Nel film-documentario China Blue, il regista Micha Peled racconta la storia dell’adolescente operaia Jasmine Lee. A 16 anni, Jasmine, è costretta a lasciare la sua casa nella provincia di Schicuan, nella Cina sud-occidentale, per recarsi a lavorare in città come operaia in una fabbrica di jeans destinati al mercato occidentale. Insieme a lei Giada, Orchidea e altre a cui i genitori non hanno voluto dare nomi tradizionali cinesi e che spesso hanno documenti falsi forniti dal datore di lavoro perchè hanno meno di 16 anni.
La giornata lavorativa di una operaia come Jasmine nelle export processing zones cinesi inizia con estrema puntualità alle 8:00 del mattino: ogni minuto di ritardo è detratto dalla paga.
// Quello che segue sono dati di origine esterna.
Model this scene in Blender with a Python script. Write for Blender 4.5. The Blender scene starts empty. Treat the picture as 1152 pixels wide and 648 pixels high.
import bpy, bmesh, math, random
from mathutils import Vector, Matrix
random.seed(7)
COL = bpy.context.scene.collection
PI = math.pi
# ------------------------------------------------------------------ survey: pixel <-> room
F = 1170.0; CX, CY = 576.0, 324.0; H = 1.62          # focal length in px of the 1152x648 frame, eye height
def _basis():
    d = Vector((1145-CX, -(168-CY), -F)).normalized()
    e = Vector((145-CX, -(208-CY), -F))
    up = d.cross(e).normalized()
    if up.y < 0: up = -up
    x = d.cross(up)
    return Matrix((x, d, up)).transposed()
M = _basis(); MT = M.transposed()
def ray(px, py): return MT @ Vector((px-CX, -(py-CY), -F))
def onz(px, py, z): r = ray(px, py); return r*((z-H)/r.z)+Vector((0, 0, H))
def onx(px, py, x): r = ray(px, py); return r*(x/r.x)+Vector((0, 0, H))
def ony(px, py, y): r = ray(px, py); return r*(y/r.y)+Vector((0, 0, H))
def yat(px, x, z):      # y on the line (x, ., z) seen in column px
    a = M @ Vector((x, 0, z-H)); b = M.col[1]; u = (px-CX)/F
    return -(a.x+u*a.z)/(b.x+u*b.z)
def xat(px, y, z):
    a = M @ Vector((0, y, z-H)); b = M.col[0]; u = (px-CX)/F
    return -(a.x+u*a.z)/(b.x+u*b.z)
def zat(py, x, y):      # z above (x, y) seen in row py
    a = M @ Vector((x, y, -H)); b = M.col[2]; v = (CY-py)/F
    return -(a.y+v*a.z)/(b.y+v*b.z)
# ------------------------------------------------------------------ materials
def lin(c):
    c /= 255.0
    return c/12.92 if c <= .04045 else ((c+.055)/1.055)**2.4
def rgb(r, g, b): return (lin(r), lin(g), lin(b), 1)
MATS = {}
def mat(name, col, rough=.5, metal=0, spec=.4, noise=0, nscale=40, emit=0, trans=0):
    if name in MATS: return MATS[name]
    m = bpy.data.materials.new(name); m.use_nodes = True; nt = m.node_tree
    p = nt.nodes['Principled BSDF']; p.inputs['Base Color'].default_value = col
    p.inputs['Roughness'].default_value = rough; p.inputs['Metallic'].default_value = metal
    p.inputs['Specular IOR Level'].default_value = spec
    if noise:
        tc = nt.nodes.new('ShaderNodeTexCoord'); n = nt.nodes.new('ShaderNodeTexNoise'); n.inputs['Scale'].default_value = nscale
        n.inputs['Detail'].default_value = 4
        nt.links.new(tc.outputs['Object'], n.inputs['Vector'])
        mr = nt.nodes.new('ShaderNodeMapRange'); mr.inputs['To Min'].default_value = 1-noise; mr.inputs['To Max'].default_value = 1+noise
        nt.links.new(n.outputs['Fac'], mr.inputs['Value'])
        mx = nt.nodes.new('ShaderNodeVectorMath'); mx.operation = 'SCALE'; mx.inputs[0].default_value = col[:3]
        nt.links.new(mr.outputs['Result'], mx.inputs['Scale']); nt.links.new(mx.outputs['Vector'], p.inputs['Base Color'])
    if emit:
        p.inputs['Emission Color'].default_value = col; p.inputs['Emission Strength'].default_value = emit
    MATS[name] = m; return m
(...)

Si lavora quasi ininterrottamente, con l’eccezione di una breve pausa per il pranzo, sino alle 19:00. Dalle 19:00 in poi inizia lo straordinario che nella maggior parte dei casi prosegue sino alle 2:00-3:00 del mattino, tutti i giorni. Rispettare i termini di consegna stabiliti dalle grandi multinazionali della distribuzione (grandi catene commerciali) è il mantra di tutti i medio-grandi imprenditori cinesi. A scapito di tutto, ed in particolare dei diritti e della dignità dei propri lavoratori e lavoratrici.
China Blue ripercorre a ritroso la strada compiuta dalla merce. Risale alla fonte per comprendere cosa ci sia realmente dietro parole come “delocalizzazione della manodopera” o “crescita esponenziale delle economie dell’estremo oriente”.
E interroga le nostre coscienze, ci costringe ad aprire gli occhi : ogni volta che compriamo un capo “cinese” e quindi “economico” per noi, dobbiano sapere che è costosissimo in termini di qualità della vita per chi lo produce. Così costoso da rimettercela, la vita.
Sarebbe da far vedere a tutti quelli che si lamentano dei cinesi e poi acquistano i loro prodotti. Come se le colpe fossero di un popolo e non del sistema economico che si è venuto a creare negli ultimi anni.